Three of the four human pros — Doug Polk, Bjorn Li and Dong Kim — logged individual victories against the Claudico program in their individual 20,000-hand matchups, while Claudico prevailed against a fourth HU NL pro, Jason Les.  All told, the human players combined for a collective $732,713 win in play-money chips against the AI program, a little less than 0.5% of the total $170 million in play money that was bet during the contest.

The individual results, each in 20,000-hand, head-to-head matchups:

  • Bjorn Li over Claudico by $529,033
  • Doug Polk over Claudico by $213,671
  • Dong Kim over Claudico by $70,491
  • Claudico over Jason Les by $80,482

The Claudico program is the brainchild of Tuomas Sandholm, a professor of computer science at CMU who has directed the development of the program.  It’s not the first time such a man-v-machine challenge has been held, though this one did have the twist of being the first time a no-limit program was pitted against top players.  Back in 2007, for instance, the Polaris limit hold’em program developed at Canada’s University of Alberta was pitted against well-known pros Ali Eslami and Phil Laak.

Heads-up no-limit poker, by comparison, is significantly more complex than limit, even as HU NL itself remains the simplest form of no-limit poker.  The contest’s format was itself a test of game-theory strategies, with none of the psychological warfare that marks live poker in real cash games and tournaments, meaning that despite a solid performance, computer poker-playing programs still aren’t quite up the capabilities of the human brain.

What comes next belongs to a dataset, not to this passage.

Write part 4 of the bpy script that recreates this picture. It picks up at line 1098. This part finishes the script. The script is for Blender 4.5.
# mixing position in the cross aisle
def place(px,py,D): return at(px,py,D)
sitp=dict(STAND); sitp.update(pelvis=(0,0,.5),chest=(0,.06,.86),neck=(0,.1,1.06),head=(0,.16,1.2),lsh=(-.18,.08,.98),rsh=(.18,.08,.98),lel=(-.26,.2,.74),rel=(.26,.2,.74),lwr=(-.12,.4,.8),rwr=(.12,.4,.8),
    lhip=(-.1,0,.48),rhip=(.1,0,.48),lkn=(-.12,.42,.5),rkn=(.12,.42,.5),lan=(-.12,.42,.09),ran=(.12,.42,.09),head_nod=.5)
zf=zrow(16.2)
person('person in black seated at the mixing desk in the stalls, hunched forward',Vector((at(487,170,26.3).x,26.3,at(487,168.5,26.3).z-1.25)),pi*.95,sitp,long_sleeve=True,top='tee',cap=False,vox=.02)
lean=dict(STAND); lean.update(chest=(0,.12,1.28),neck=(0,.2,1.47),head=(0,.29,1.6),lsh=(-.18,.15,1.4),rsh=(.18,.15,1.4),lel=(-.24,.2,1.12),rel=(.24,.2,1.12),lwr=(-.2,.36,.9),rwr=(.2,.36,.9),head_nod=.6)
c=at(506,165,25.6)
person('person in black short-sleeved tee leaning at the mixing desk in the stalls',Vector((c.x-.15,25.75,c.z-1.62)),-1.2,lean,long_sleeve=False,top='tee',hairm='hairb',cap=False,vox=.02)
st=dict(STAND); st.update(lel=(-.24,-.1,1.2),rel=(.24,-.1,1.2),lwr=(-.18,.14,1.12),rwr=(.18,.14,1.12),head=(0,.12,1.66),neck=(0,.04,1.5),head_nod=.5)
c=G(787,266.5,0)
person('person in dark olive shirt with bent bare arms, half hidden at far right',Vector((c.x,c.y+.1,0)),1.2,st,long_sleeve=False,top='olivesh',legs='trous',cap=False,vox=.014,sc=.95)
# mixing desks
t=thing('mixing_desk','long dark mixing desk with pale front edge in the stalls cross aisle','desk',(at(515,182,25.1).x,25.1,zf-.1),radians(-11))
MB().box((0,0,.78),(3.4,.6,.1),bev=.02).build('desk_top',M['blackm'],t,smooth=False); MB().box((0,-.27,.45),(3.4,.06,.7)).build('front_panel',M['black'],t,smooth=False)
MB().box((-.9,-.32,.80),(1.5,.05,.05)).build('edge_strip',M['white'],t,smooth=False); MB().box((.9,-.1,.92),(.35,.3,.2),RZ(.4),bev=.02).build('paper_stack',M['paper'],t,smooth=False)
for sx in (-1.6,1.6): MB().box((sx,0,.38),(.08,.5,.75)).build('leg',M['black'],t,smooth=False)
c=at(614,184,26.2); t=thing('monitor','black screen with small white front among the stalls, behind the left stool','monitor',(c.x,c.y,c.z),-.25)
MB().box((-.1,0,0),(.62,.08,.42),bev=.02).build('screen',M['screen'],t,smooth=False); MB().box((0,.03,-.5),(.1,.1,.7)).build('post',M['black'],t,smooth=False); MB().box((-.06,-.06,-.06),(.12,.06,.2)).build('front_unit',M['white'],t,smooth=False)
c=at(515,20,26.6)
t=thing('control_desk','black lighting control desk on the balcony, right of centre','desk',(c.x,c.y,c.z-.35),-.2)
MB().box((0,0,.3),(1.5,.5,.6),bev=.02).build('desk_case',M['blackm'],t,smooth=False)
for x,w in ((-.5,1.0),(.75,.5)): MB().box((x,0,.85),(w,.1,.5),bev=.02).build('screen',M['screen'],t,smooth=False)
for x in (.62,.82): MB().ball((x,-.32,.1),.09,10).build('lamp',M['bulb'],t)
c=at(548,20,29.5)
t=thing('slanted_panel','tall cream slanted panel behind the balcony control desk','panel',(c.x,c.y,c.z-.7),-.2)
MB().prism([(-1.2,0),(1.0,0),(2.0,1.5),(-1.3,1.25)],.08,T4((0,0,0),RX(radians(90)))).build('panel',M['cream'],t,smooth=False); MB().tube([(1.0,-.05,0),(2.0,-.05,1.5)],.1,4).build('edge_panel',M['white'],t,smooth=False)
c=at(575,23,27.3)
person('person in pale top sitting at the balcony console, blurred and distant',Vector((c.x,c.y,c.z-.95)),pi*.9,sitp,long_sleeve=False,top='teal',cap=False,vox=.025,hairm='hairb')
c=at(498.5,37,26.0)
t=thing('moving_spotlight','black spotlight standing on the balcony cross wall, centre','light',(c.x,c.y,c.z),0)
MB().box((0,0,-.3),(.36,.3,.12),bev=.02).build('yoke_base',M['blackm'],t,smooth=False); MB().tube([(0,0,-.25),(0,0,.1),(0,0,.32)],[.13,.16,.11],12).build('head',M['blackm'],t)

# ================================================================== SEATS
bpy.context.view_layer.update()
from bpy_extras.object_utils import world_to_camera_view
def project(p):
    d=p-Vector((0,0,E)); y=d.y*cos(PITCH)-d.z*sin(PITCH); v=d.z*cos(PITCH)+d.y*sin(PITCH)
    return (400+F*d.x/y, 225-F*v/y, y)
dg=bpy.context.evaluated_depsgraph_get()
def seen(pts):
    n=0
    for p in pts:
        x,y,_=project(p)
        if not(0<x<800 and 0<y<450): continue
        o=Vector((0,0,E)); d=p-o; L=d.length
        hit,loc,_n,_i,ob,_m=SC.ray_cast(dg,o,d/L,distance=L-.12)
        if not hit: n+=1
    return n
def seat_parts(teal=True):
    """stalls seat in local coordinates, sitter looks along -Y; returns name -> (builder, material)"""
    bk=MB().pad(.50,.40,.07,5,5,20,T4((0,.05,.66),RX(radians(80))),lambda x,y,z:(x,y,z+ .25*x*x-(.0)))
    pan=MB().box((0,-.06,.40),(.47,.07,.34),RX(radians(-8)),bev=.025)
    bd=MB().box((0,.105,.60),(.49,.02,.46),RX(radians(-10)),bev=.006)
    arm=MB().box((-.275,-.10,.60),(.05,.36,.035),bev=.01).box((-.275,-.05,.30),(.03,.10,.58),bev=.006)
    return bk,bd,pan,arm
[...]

They’re not too far behind, however, and Claudico developer Sandholm was proud of the showing his group’s software turned in.  “We knew Claudico was the strongest computer poker program in the world, but we had no idea before this competition how it would fare against four Top 10 poker players,” said Sandholm.  “It would have been no shame for Claudico to lose to a set of such talented pros, so even pulling off a statistical tie with them is a tremendous achievement.”

The roughly 0.5% win over 80,000 hands isn’t quite a tie, as HU NL pros exist on narrow edges on the game’s highest levels, but that doesn’t make the computer’s showing poor by any standards.  (The players’ collective win fell narrowly inside the margin deemed “statistically significant” over 80,000 hands.  That’s somewhat equivalent, from Claudico’s perspective, of being the boxer who’s down for the count but is saved by the bell in the final round.)

Polk, who notched the second-largest individual win against the program, judged Claudico to be “good but not a top-notch player.”  Polk also noted that while the program’s hand-playing decisions were solid, the Claudico program at rare moments made bizarre bet-sizing choices.  “Betting $19,000 to win a $700 pot just isn’t something that a person would do,” said Polk, in response to one quirky Claudico gambit.

Nor will the exact mechanisms that the Claudico AI used to make such intriguing moves be easy to decipher.  The program is a self-teaching construct currently occupying two terabytes of data, making it virtually impregnable to simple strategic analyses.  Claudico and, presumably, any successor programs are designed to perform in a game-theory-optimal (GTO) mode, rather than necessarily honing in on the specific strategies of a given opponent.

That’s both a strength and a weakness, but as Sandholm noted, the chance to play against the top HUNL pros gives the Claudico project’s developers 80,000 new hands of live data showing how top players react in certain situations.  That can only make the next generation of poker-playing AI software even better.  Jason Les, the only one of the four pros that Claudico bested, noted that with another year of develoment, Claudico or its successor might truly match up with the best HUNL pros.

For now, though, it’s back to the drawing board.  The human participants received a little something for their work as well, getting appearance fees drawn from $100,000 put up for the contest by its primary sponsors, the hosting Rivers Casino and Intel.